Monday, April 25, 2011

Education/Management

There's a short article in today's Wall Street Journal describing how American management practices haven't succeeded in improving education. Actually, the results indicate that these practices prove worse more often than better.

I actually haven't earned my living as a scientist, but that part of my education taught me about designing experiments that can shed light on a situation. Those are all based on having a belief and then challenging that belief with as powerful a situation as one can come up with to try to disprove the theory. What most people do, even well meaning ones, is design experiments which confirm their expectations.

My observations of our world is that we are operating on some shaky beliefs, in my opinion. The first is that capitalism is innately good, therefore it produces good results. Even if we don't challenge the value of "good" we are in trouble, because that is a judgment which can only be imposed after the fact. And capitalism is something one starts with; it doesn't show up after something has been done. So, since we believe capitalism is good and therefore it produces good stuff, if we want something good, then apply capitalist tenets.

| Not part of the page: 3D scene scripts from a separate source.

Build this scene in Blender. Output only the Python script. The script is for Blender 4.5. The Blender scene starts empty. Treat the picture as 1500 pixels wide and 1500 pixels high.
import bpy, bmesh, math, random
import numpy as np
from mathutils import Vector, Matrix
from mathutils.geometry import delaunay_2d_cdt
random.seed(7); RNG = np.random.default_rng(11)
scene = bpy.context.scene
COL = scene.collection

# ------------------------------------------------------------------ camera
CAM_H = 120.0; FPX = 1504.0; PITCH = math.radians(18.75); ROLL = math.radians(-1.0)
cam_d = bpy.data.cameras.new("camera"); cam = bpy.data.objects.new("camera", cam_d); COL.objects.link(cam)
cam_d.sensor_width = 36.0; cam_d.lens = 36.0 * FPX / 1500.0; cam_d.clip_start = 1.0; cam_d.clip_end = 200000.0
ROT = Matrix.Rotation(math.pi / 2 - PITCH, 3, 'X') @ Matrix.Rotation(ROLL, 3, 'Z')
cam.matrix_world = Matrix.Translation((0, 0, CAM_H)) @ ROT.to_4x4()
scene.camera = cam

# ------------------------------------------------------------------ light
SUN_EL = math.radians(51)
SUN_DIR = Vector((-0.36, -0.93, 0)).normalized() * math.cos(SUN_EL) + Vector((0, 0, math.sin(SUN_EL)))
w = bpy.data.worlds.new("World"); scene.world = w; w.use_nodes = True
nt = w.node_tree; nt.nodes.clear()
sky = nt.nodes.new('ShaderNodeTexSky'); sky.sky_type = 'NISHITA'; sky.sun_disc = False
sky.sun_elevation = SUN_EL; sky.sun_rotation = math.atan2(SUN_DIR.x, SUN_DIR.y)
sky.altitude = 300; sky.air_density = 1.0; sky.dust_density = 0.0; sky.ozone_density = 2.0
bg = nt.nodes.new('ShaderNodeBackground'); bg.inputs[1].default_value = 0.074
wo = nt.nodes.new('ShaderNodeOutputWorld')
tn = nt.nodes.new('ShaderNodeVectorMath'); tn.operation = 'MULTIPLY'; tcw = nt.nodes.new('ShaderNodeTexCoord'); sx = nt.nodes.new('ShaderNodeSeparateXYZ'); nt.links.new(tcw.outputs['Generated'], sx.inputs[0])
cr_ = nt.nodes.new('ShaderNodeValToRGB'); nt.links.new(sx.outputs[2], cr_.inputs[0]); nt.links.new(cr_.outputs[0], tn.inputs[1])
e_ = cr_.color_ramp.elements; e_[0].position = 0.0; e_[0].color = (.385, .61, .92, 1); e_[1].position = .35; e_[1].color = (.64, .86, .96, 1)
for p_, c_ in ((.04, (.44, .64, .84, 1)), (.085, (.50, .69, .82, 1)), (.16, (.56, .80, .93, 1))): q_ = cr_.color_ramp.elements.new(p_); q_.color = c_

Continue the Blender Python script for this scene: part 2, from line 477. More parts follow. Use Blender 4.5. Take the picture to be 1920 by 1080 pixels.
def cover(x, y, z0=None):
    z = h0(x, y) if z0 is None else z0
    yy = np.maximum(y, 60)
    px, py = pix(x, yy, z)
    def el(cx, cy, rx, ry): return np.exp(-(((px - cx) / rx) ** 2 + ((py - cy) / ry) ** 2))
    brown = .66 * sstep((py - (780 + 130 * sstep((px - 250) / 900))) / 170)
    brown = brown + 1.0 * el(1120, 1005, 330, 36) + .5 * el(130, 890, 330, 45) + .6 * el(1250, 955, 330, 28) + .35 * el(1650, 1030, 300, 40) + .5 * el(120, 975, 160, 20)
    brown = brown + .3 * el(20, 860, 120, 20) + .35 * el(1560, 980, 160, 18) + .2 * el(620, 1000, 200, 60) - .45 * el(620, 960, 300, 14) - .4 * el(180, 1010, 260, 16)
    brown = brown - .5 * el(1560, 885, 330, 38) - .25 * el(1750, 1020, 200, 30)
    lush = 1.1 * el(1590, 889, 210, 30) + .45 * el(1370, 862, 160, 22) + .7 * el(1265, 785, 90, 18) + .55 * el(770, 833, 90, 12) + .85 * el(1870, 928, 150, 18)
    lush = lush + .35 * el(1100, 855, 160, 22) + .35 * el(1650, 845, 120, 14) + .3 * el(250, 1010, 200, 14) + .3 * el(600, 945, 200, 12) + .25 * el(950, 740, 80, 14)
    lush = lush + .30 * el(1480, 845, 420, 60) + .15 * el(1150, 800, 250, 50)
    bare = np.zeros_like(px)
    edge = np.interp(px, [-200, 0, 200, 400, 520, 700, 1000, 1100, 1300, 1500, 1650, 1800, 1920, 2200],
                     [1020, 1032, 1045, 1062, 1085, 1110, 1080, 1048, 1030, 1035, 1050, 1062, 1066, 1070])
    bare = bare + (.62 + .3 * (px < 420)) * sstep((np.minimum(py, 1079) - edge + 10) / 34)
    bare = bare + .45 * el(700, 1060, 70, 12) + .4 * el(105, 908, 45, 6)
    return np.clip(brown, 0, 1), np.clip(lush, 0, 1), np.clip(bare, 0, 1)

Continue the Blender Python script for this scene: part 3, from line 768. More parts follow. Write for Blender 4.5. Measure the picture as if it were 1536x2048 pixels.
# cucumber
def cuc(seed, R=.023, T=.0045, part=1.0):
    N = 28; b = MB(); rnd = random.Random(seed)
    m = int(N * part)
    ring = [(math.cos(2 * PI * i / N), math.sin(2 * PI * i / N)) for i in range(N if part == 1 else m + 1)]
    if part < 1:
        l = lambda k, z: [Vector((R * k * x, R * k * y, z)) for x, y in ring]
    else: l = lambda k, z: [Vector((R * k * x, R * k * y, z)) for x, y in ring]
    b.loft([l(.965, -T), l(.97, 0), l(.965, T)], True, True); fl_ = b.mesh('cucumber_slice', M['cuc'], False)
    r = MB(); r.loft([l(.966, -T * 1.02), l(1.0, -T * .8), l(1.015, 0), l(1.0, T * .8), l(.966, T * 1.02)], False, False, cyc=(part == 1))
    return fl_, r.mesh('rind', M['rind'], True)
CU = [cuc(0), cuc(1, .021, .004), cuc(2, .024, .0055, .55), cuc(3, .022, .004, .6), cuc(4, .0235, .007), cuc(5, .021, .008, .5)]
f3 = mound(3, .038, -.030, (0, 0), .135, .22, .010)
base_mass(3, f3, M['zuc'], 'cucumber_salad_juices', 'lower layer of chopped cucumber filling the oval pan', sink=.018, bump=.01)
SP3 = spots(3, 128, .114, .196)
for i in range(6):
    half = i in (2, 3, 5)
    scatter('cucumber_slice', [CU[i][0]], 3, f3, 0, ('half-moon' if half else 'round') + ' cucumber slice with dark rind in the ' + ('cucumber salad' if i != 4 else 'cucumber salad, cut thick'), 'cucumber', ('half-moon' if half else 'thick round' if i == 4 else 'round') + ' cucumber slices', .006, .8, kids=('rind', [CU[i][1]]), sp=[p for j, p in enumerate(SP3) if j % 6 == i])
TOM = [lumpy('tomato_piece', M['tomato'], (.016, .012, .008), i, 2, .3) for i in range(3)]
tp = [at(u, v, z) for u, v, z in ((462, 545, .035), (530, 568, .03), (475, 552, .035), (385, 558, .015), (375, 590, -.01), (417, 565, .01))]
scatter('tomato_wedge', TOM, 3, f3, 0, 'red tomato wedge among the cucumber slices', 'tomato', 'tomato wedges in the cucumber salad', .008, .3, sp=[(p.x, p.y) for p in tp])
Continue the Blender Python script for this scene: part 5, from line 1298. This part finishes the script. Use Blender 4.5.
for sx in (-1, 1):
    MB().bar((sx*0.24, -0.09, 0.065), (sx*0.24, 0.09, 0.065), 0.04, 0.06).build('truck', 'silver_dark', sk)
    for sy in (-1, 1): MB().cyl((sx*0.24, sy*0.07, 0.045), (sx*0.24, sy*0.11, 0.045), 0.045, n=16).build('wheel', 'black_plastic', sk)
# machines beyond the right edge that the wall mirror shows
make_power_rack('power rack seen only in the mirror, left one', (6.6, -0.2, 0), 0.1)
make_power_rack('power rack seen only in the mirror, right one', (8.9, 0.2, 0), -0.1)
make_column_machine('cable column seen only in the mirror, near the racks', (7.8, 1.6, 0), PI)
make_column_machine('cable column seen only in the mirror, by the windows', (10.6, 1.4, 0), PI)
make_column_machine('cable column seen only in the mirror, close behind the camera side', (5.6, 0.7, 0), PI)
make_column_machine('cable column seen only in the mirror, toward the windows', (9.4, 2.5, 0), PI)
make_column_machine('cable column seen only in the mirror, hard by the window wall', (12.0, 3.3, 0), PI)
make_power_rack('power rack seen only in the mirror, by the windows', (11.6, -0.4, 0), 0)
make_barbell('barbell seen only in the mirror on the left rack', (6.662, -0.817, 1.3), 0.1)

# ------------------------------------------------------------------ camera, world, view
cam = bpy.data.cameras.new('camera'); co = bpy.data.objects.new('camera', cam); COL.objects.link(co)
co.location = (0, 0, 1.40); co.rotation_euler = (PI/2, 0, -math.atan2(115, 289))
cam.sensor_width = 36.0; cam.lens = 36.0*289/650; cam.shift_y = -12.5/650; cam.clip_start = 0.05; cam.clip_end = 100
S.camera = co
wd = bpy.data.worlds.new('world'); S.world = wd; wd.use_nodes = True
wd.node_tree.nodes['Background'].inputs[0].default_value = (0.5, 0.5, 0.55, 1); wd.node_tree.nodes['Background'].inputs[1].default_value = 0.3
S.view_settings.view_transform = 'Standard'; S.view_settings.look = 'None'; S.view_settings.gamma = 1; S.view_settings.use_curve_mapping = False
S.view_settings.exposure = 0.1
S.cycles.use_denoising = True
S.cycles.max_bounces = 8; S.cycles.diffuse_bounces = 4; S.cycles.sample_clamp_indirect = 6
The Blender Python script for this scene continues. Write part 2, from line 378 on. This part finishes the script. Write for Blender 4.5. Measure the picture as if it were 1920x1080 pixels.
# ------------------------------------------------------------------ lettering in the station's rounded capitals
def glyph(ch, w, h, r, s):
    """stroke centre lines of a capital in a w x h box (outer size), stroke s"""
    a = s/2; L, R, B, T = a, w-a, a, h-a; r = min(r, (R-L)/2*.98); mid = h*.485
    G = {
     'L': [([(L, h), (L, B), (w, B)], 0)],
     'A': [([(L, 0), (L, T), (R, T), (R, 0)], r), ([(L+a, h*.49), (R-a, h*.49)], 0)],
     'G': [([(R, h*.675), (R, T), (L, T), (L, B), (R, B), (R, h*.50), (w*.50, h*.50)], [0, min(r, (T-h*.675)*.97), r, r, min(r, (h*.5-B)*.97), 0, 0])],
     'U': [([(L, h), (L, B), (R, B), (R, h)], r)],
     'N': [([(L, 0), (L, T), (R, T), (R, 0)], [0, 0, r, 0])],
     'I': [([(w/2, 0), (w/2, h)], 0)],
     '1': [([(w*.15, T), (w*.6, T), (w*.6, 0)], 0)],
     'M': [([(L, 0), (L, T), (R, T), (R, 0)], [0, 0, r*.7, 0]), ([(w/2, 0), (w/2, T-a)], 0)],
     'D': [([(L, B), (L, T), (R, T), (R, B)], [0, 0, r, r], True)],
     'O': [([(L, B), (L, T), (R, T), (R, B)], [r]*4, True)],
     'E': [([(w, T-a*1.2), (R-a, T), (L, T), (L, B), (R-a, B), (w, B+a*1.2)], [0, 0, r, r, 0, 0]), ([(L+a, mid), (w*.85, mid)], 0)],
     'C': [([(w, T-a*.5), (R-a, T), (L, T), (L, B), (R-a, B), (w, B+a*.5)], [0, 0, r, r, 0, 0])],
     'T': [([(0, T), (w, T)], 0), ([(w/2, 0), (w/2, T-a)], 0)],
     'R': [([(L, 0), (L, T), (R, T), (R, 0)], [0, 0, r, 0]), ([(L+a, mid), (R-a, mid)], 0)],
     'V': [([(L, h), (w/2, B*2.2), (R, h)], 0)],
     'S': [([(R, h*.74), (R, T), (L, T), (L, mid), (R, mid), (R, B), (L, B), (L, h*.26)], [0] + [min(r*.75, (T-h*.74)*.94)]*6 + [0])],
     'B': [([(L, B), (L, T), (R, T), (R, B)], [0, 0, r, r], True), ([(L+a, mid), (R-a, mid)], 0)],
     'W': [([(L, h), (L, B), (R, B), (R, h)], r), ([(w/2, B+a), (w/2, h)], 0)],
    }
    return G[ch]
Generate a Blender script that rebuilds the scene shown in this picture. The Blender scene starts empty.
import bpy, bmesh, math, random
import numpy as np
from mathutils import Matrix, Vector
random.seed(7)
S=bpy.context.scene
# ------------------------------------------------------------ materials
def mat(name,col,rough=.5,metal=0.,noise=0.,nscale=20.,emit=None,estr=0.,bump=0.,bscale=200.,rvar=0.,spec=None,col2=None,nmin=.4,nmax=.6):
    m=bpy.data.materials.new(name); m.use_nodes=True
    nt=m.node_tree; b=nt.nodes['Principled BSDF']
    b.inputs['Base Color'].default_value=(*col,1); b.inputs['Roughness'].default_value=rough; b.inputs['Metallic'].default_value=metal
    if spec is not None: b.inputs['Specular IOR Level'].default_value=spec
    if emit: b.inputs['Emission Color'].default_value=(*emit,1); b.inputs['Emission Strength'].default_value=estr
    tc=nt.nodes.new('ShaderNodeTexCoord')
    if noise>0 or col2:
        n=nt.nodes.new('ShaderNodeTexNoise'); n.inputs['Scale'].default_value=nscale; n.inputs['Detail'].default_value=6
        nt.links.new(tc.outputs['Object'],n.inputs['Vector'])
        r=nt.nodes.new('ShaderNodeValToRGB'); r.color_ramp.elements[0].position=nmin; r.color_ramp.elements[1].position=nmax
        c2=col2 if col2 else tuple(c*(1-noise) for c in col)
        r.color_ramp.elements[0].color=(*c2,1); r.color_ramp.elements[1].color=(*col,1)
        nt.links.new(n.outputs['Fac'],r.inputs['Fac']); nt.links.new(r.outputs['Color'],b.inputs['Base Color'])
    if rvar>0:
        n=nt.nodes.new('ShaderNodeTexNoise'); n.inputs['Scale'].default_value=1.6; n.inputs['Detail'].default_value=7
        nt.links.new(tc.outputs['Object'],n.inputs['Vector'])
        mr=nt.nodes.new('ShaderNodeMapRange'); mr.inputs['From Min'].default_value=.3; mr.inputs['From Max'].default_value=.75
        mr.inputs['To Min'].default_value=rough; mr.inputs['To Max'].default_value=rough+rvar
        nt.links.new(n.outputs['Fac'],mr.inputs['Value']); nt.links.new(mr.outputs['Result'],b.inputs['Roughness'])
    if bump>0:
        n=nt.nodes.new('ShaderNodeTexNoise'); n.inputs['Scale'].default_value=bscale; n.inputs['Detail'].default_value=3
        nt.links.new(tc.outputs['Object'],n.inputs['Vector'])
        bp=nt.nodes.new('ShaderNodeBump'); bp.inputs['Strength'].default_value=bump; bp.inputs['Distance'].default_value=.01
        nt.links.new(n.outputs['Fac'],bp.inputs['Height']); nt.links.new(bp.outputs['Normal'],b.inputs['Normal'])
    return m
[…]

This leads us back in time actually, to Octavian, the son of Julius Caesar, who assumed the throne of Emperor after his father's assassination. He is the one who first figured out how to make the Roman army scalable. The Regimental system which builds everything as a series of units. This is extremely valuable as a tool to accomplish greater efficiency. This is the prime capability of management. Let's look at what we're doing and figure out how to do it with less material, fewer people and more focus. It is also predicated on measurement. I know I am more efficient when my measurements tell me I am getting equal or better results using the same or less resources. The problem in education is the assumption that I know how to evaluate my objectives. I'm reminded of the old dodge about art. I don't know much bout art, but I know what I like. It's much the same in education. I can't tell you what it is, but I know it when I see it.

Of course, that isn't true either. Education looks different today than it did when we all went to school, whenever that was. The importance of things change over time. And today everyone has more education than ever. So the accumulated information I have isn't as valuable as it used to be. What's more valuable today is my ability to collaborate with other educated people to pool our knowledge and experience and produce some thing that's more than twice what one of us could have done. But how can that be measured?

It appears that the new education needs to be based more on social intelligence and our ability to work together than how much each of us knows individually. That's how people work today. It's also helpful to think along those lines to be a partner, parent, spouse, lover, sibling , friend.

We are social animals and we need to become better at that. Life isn't really any easier, but in today's America, survival isn't the primary issue for most of us. We need to think and act like people who are already survivors.